Cultural war issues are touched upon with humor and biting insight, and with anguish as we see the painful inequality between gay couples and married couples in the right to deal with issues of life and death. But as each character offers the expected belief and opinion something strange happens. No one in this play fits neatly into the ideological boxes and labels with which we have become so comfortable and no beliefs however strongly held clearly lead to the expected behaviors. We find ourselves uneasily empathetic for characters we thought we would despise as these textured characters hold together contradictory lives each yearning in subtle ways for that which the other has. Butch may be hard and judgmental but he is also the responsible loving father who raised his sons when his wife Arlene ran off. Holly is a spiritual seeker tasting different traditions, engaging in a variety of practices, free and kind, and lonely. Brandon understands God of his traditionalist faith forgiving him for sleeping with men so long as he acts from weakness in the face of temptation but God would never forgive him if he were to choose a loving long-term homosexual relationship.
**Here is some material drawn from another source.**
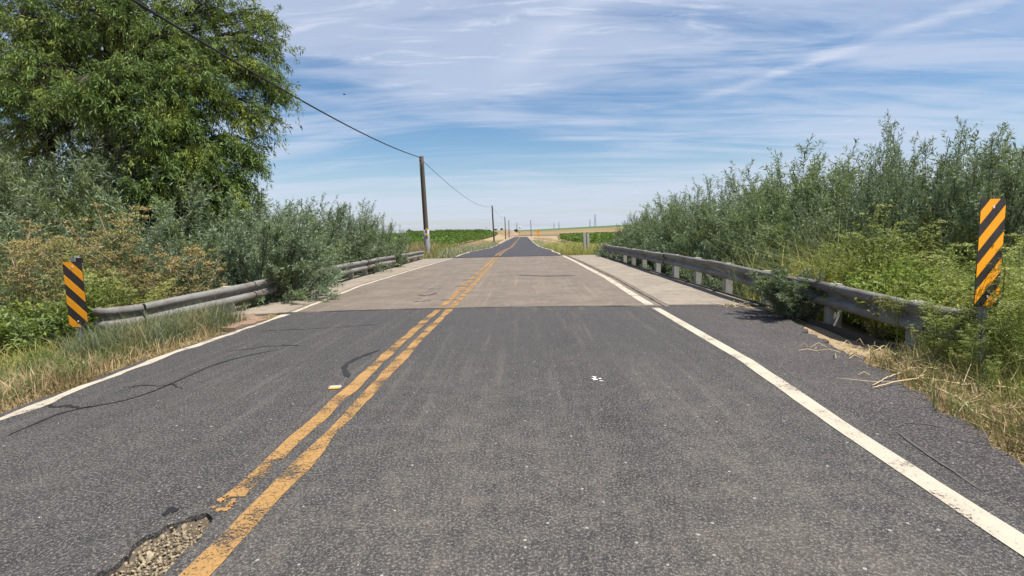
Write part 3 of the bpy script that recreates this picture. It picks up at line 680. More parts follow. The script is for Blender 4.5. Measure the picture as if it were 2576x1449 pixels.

Next Fall invites us to think about the complex relationship between our beliefs and our actions and the absence of any inevitable connection between what we profess to believe with all our heart and how we act. There is a too muchness to our psyche that cannot be cleanly packaged. Our beliefs and actions live in far more mysterious tension than we admit. Yes, for some small percentage of people ideology and behavior cohere precisely but these people are exceptions and they are dangerous. But for most of us inconsistency, incoherence, and unexpected combinations in how we construct our life are actually the norm. Hypocrisy is part of the messiness of life and our task is to embrace this "sacred" messiness, to the love the stranger, to love that which is strange within us. We - religious and secular, atheist and theist, liberal and conservative, traditional and modern, fundamentalist and pluralist - know like the characters of this play that the rug can be pulled out from under us at anytime and so we hold our lives together in a myriad of incommensurate ways and perplexing permutations. Skepticism can be as revelatory as faith and faith as eye opening as skepticism. We are mixers and blenders, benders and switchers whether we admit it or not. Next Fall, a restorative and healing meditation on love and faith, reminds us all in the most humorous and honest way that certainty is the enemy of compassion.

Coincidentally, I saw Next Fall the day after I participated in the National September 11 Memorial & Museum's Planning Conversation Series in NYC. The juxtaposition was instructive: in the dearness of the vanishing moment we are not our carefully constructed and inherited ideologies and theologies, creeds and dogmas, which we profess to get us through the night. We are mothers and fathers, sons and daughters, lovers and friends holding on to each other, embracing each other, and sometimes even catching each other across great divides as we are swept up in the whirlwind of life. I honestly do not know if love vanquishes death as our traditional faiths teach but I do know that our vulnerabilities trump our ideologies and that love leavens the purity and logic of our beliefs propelling us to connect as the fiercely gracious human beings we are.